When the C index hit 300 I think roasters all over the world cringed... no one could wear that big a price difference and the price of roasted coffee would have to go up. Today Im seeing some people asking $15-$16 for retail 250g ($60-$64kg) and suspect they bought at the wrong time.
I guess the punchline is that the US$ makes little difference to the landed price of beans. The lower the US$ goes the higher the international freight costs are so its nearly always cancelled out. The real factor in "street price" of coffee is the C index.
It looks like the next few months will remain ok, after 3 months of steady index pricing the landed prices will settle and the $10-$15/kg for quality green beans become the norm. If the index settles at the 300 mark then the street price for green beans will be closer to $20/kg and that will push roasted quickly into the $50kg mark.
There are other factors too like the weak US$ driving investment into the commodity index which pushes prices up with the paper shuffle. It can hurt farmers (hard to sell their beans at a high price) and hurt supply (as farmers hold onto stock to get the big prices).
Its never as simple as one factor in the price of landed coffee but through luck and smart purchasing we have enjoyed a softer ride than it should have been.
8-)

Today I had a query from a customer about our roasted coffee prices. They thought that the high Aussie dollar would mean that our costs had come down yet our prices didnt move with the change in currency.
Fact is that we are charging exactly the same for roasted coffee now as we were 4 or 5 years ago. We have managed to keep the same pricing by increasing our purchasing volume and narrowing our margin which is a bonus for the customer.
Back to coffee prices. Green bean pricing comes out of New York via the "C index". This is the commodity coffee price in US cents per pound at the farm gate for C grade beans without freight and packaging. No one (except the giants Nestle, Sara Lee etc) actually purchase beans at that price but its the price scale that most of the worlds farmers use as a base before they add a mutiplier for quality, grade and availability.
Retail volumes of higher grade specialty coffees landed and packed in Australia would typicaly follow the index with a 6 times multiplier to convert to AU$ per kilo green.
Below are a couple of graphs. The top is the AU$-US$ for the last couple of years, the lower graph is the coffee index over much the same period.
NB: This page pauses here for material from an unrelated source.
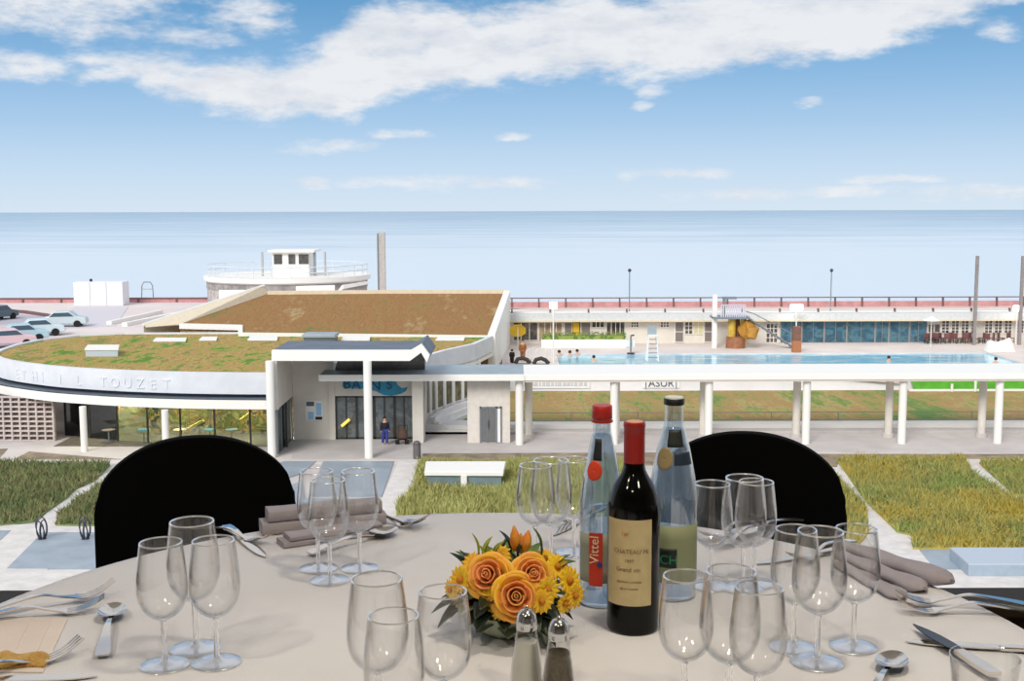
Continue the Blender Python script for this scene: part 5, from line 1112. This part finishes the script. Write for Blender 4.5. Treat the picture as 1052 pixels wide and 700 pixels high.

You can see that while the Aussie dollar has gained about 15% in the last couple of years the beans have gone up 50%-100% depending on when they were purchased.
Which is the next gotcha. The C index is used as a point in time daily price. If I purchase beans today it will be with todays C index price multiplied by 4 or 5 (plus freight, duty and packaging makes it about 6 times landed here). Those same beans that I buy today wont land for 2-4 months and in that time the index might have dropped and they are worth less than when they left origin. Nasty for me but a whole lot worse for the big boys that roast a container of beans every month.
When the C index hit 300 I think roasters all over the world cringed... no one could wear that big a price difference and the price of roasted coffee would have to go up. Today Im seeing some people asking $15-$16 for retail 250g ($60-$64kg) and suspect they bought at the wrong time.
I guess the punchline is that the US$ makes little difference to the landed price of beans. The lower the US$ goes the higher the international freight costs are so its nearly always cancelled out. The real factor in "street price" of coffee is the C index.
It looks like the next few months will remain ok, after 3 months of steady index pricing the landed prices will settle and the $10-$15/kg for quality green beans become the norm. If the index settles at the 300 mark then the street price for green beans will be closer to $20/kg and that will push roasted quickly into the $50kg mark.
There are other factors too like the weak US$ driving investment into the commodity index which pushes prices up with the paper shuffle. It can hurt farmers (hard to sell their beans at a high price) and hurt supply (as farmers hold onto stock to get the big prices).
Its never as simple as one factor in the price of landed coffee but through luck and smart purchasing we have enjoyed a softer ride than it should have been.